Weekly Pet Peeve: Workplace Phone Manners

The Peeved Pet.

How I look when people don’t know how to talk on the phone at work.

I was so focused on writing about Poe today that I nearly forgot the Weekly Pet Peeve. My heart’s not in it 100% today, so I’ve hauled this one out of my drafts and tweaked it a bit:

You know what I hate? When people are making a work-related phone call and don’t bother to introduce themselves properly. If you are calling in an official capacity, you should at the very least state your first and last names, and preferably also what your organisation is.

I’ve had people call and not say their names at all, or just say “This is *Sarah” and then demand client information. And then I have to go through the whole interrogation to find out the relevant identification of Sarah, during which time Sarah is getting more and more irritated. Would this not be easier if she started out with”Hi, this is **Sarah Palin, I’m a social worker at XYZ Child and Family Services and I’m looking for information on Jane Doe who is a permanent ward of my agency”? Yes, it would indeed be easier. So, Sarah, when I point that out to you in the course of our phone conversation, there’s no need to get all hissy. Because the minute you raise your voice to me, I’m hanging up.

On a related note, it makes me so hostile when people call me and say “Hi, it’s me.” How bloody rude is that? Especially in a workplace setting. Do you know how many people I talk to on the phone in any given day or week? And pretty much none of them are so dear to my heart that I am going to automatically place them by “Hi, it’s me.” Just say your bloody name and state where you’re calling from. It’s not rocket science. I can be a real passive-aggressive asshole about stuff like this, so even if I know perfectly well who it is, I will play it out as if I have no clue, wasting everyone’s time and pissing off the caller.
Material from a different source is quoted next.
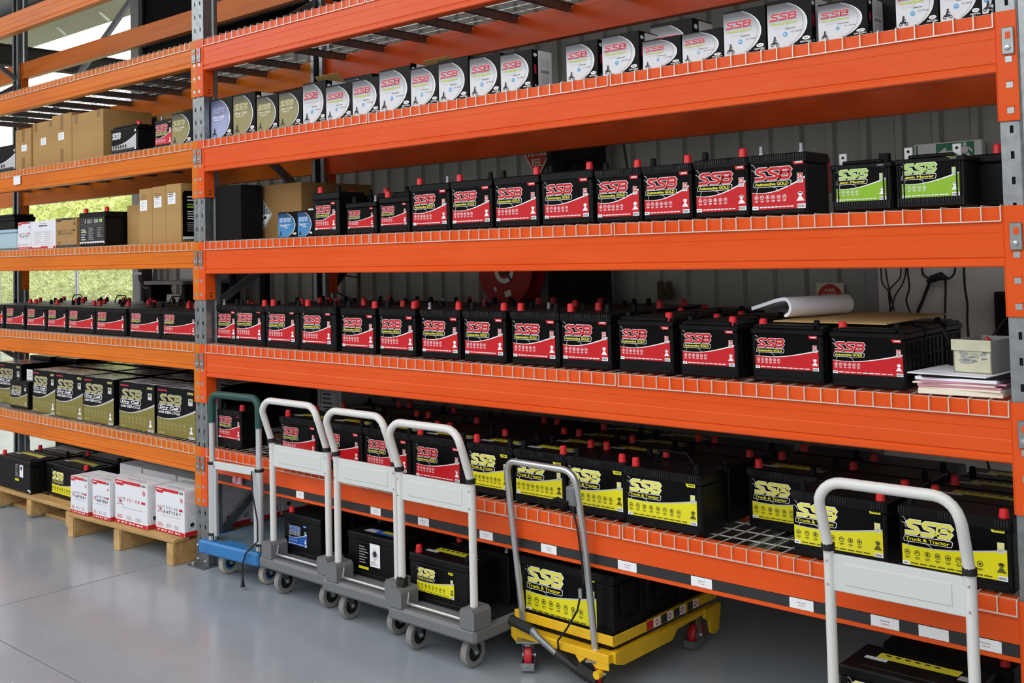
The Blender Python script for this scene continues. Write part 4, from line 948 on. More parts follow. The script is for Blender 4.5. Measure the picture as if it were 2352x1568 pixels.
# ================================================================== TROLLEYS
def arc(cx, cz, r, a0, a1, n=6): return [(cx+r*math.cos(R(a0+(a1-a0)*i/n)), cz+r*math.sin(R(a0+(a1-a0)*i/n))) for i in range(n+1)]
def caster(parent, x, y, r, zt, tyre, hub, ang, name='caster', wd=.032, cover=False):
    """swivel caster: wheel of radius r on the floor, top plate at zt"""
    c = MB(); c.box(-.045, .045, -.035, .035, zt-.006, zt, 'galv', .001)
    for s in (-1, 1):
        c.prism([(-.02, zt-.006), (.025, zt-.006), (.045, r-.01), (.022, r-.012)], 'x', s*(wd/2+.006)-.0015, s*(wd/2+.006)+.0015, 'galv')
    c.lathe([(.022, zt-.022), (.022, zt-.004)], 'galv', n=12)
    o = c.build(name, parent, (x, y, 0), (0, 0, ang), smooth=False)
    b = MB(); b.lathe([(r*.62, -wd/2+.001), (r*.94, -wd/2), (r, -wd/2+.006), (r, wd/2-.006), (r*.94, wd/2), (r*.62, wd/2-.001), (r*.62, -wd/2+.001)], tyre, (0, .033, r), 'x', 28, cap=False); b.build('tyre', o)
    b = MB(); b.lathe([(.006, -wd/2+.004), (r*.63, -wd/2+.004), (r*.63, wd/2-.004), (.006, wd/2-.004)], hub, (0, .033, r), 'x', 20)
    if hub == 'blue_deck':
        for k in range(8): a = k*math.pi/4; b.box(-wd/2+.001, wd/2-.001, .033+math.cos(a)*r*.36-.006, .033+math.cos(a)*r*.36+.006, r+math.sin(a)*r*.36-.006, r+math.sin(a)*r*.36+.006, 'rubber')
    b.build('hub', o)
    b = MB(); b.lathe([(.004, -wd/2-.014), (.009, -wd/2-.012), (.009, -wd/2-.006), (.005, -wd/2-.006), (.005, wd/2+.006), (.009, wd/2+.006), (.009, wd/2+.012), (.004, wd/2+.014)], 'steel', (0, .033, r), 'x', 8); b.build('axle', o)
    if cover:
        b = MB(); b.box(-wd/2-.012, -wd/2-.008, -.028, .05, r-.042, r-.012, 'galv'); b.box(wd/2+.008, wd/2+.012, -.028, .05, r-.042, r-.012, 'galv'); b.box(-wd/2-.012, wd/2+.012, -.032, -.028, r-.042, r-.012, 'galv'); b.build('toe_guard', o, smooth=False)
    return o
def grey_trolley(label, x0, x1, yf, Ly, px0, px1, top=1.0, rz=0):
    W = x1-x0; t = thing('platform_trolley', label, 'trolley', (x0, yf, 0), rz, 'grey platform trolleys')
    b = MB(); b.box(0, W, 0, Ly, .140, .198, 'trolley_grey', .012); b.build('deck', t)
    b = MB(); b.box(.03, W-.03, .14, Ly-.03, .198, .2005, 'rubber'); b.build('deck_mat', t, smooth=False)
    a0, a1 = px0-x0, px1-x0
    for ax in (a0, a1):
        b = MB(); b.prism([(ax-.04, .196), (ax+.04, .196), (ax+.04, .262), (ax+.028, .276), (ax-.028, .276), (ax-.04, .262)], 'y', .0, .10, 'trolley_grey'); b.build('handle_socket', t, smooth=False)
    # handle: vertical posts, top bent towards the user
    r = .0165; yb = .045; R_ = .075; ln = -.06
    def Y(z): return yb+(0 if z < .76 else ln*min(1, (z-.76)/.17))
    pts = [(a0, yb, .2), (a0, yb, .70), (a0, Y(.77), .77), (a0, Y(.84), .84)]
    pts += [(a0+R_+R_*math.cos(R(180-90*i/6)), Y(top-R_+R_*math.sin(R(90*i/6))-.016), top-R_+R_*math.sin(R(90*i/6))-.016) for i in range(7)]
    pts += [(a1-R_+R_*math.cos(R(90-90*i/6)), Y(top-R_+R_*math.sin(R(90-90*i/6))-.016), top-R_+R_*math.sin(R(90-90*i/6))-.016) for i in range(7)]
    pts += [(a1, Y(.84), .84), (a1, Y(.77), .77), (a1, yb, .70), (a1, yb, .2)]
    b = MB(); b.tube(pts, r, 'trolley_tube', 12); b.build('handle', t)
    b = MB()
    b.box(a0+.012, a1-.012, yb-.006, yb+.006, .645, .755, 'trolley_panel', .002); b.box(a0+.05, a1-.05, yb-.0085, yb-.005, .668, .732, 'trolley_panel', .003)
    pn = b.build('back_panel', t, smooth=False)
    for sx in (a0, a1):
        b = MB(); b.lathe([(r+.004, .765), (r+.004, .785), (r+.001, .786)], 'rubber', (sx, Y(.775), 0), n=12); b.build('clip', t)
        b = MB()
        for z in (.665, .735): b.lathe([(.004, -r-.002), (.003, -r-.004)], 'steel', (sx, yb, z), 'y', 6)
        b.build('rivet', pn)
    b = MB(); b.tube([(a0+.04, yb-.012, .215), (a1-.04, yb-.012, .215)], .006, 'steel', 8); b.tube([(a0+.045, yb-.012, .215), (a0+.047, yb-.005, .26)], .005, 'steel', 6); b.build('hinge_rod', t)
    for cx, cy, an in ((.075, .075, .06), (W-.12, .08, .02), (.075, Ly-.15, 0), (W-.1, Ly-.15, 0)):
        caster(t, cx, cy, .062, .141, 'tyre_grey', 'rubber', an)
    return t
grey_trolley('grey platform trolley carrying blue-label battery, leftmost of three', .628, 1.178, -.11, .74, .697, 1.138)
grey_trolley('middle grey platform trolley with battery showing warning label', 1.184, 1.708, -.15, .74, 1.255, 1.664)
grey_trolley('frontmost grey platform trolley carrying yellow-label battery', 1.712, 2.228, -.215, .76, 1.762, 2.186)
T3_ = [o for o in C.objects if o.get('label') == 'frontmost grey platform trolley carrying yellow-label battery'][0]
b = MB(); rr = random.Random(4)
for q in range(7): b.tube([(.05+.02*math.cos(a+q), .045+.021*math.sin(a+q), .275+q*.006+rr.uniform(-.004, .004)) for a in (0, .9, 1.8, 2.7, 3.6, 4.5, 5.4, 6.3)], .006, 'rubber', 6)
b.build('tape_wrap', T3_)
grey_trolley('near right platform trolley with handle before the price strip', 3.63, 4.175, -.245, .80, 3.717, 4.132)
# batteries on the trolleys
t = battery('black battery with blue label standing on grey trolley', 'blue', .68, .985, .004, .2012, .195, lab=('blue', .15, .105, .045, .05), style='flat', terms='R-', tl='grey_print', name='car_battery')
t = battery('black battery with white warning label on the middle grey trolley', 'auto', 1.215, 1.60, -.02, .2012, .195, style='flat', terms='-R', name='car_battery')
b = MB(); b.rect(0, .0, .075, .115, 1, 'label_black'); text_block(b, .005, .10, .06, 7, .012, 2, 'grey_print'); b.rect(.08, .02, .15, .125, 1, 'white'); b.flat([(.115, .045), (.14, .075), (.115, .105), (.09, .075)], 2, 'silver_mid'); b.disc(.115, .08, .014, 3, 'dark_print', 8); text_block(b, .088, .04, .05, 2, .01, 3, 'grey_print'); b.rect(0, 0, .07, .012, 2, 'yellow')
b.build('warning_label', t, (-.11, -.0845, .035), smooth=False, recalc=False)
b = MB(); b.box(-.12, .10, -.02, .03, 0, .0006, 'blue'); b.box(-.02, .12, .0, .03, .0006, .001, 'top_yellow'); b.box(-.12, -.05, -.02, .02, .0006, .001, 'silver_print'); b.build('top_label', t, (0, -.02, .1953), smooth=False)
battery('black battery with small yellow label on the frontmost grey trolley', 'truck', 1.722, 2.085, -.095, .2012, .195, lab=('truck', .225, .11, .05, .042), style='flat', terms='RB', tl='top_yellow', name='truck_battery')
battery('plain black battery behind the yellow-label one on frontmost trolley', 'truck', 1.79, 2.14, .09, .2012, .21, style='flat', terms='RL', tl='top_yellow', name='truck_battery')
battery('plain black battery behind the blue-label one', 'truck', .70, 1.01, .19, .2012, .2, style='flat', terms='--', tl='grey_print', name='car_battery')
battery('plain black battery behind the one with warning label', 'truck', 1.24, 1.62, .16, .2012, .2, style='flat', terms='--', name='car_battery')
battery('large truck battery with yellow top label on near right trolley', 'truck', 3.70, 4.10, -.13, .2012, .195, depth=.22, lab=('truck', .33, .15, .03, .02), style='truck', terms='--', tl='top_yellow', name='truck_battery')
battery('large truck battery with red cap at lower right corner', 'truck', 3.74, 4.14, .12, .2012, .2, depth=.22, style='flat', terms='BR', name='truck_battery')
battery('black battery on the floor at lower right corner', 'truck', 4.34, 4.62, -.10, .0, .24, depth=.22, style='truck', terms='RB', name='truck_battery')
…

One of the things I liked about the work culture in the Netherlands is that it was simply a given that people at work would use their first and last names. And even when answering your own phone at home, you wouldn’t just pick it up and say “hello?”—no, you would pick it up and say “Hello, this is Nissetje.” Or, if you’re feeling really casual and edgy, you could pick it up and just say a flat “Nissetje” so the caller would know you’re all chill and shit.

But the point is, if you are calling in a professional capacity, a little bit of common courtesy, relevant information, and phone manners will go a long way.

*Not her real name

**Seriously not her real name, but the conversation was idiotic enough for it


6 thoughts on “Weekly Pet Peeve: Workplace Phone Manners

          1. melindasmoot

            Nice! My best friend and I used to yank the chains of telemarketers that called her house and didn’t introduce themselves with anything other than their name. I once sang Disney’s “it’s a small world” theme song and then hung up. Wouldn’t you know it? The telemarketer called back and asked if I needed an ambulance or something. LOL.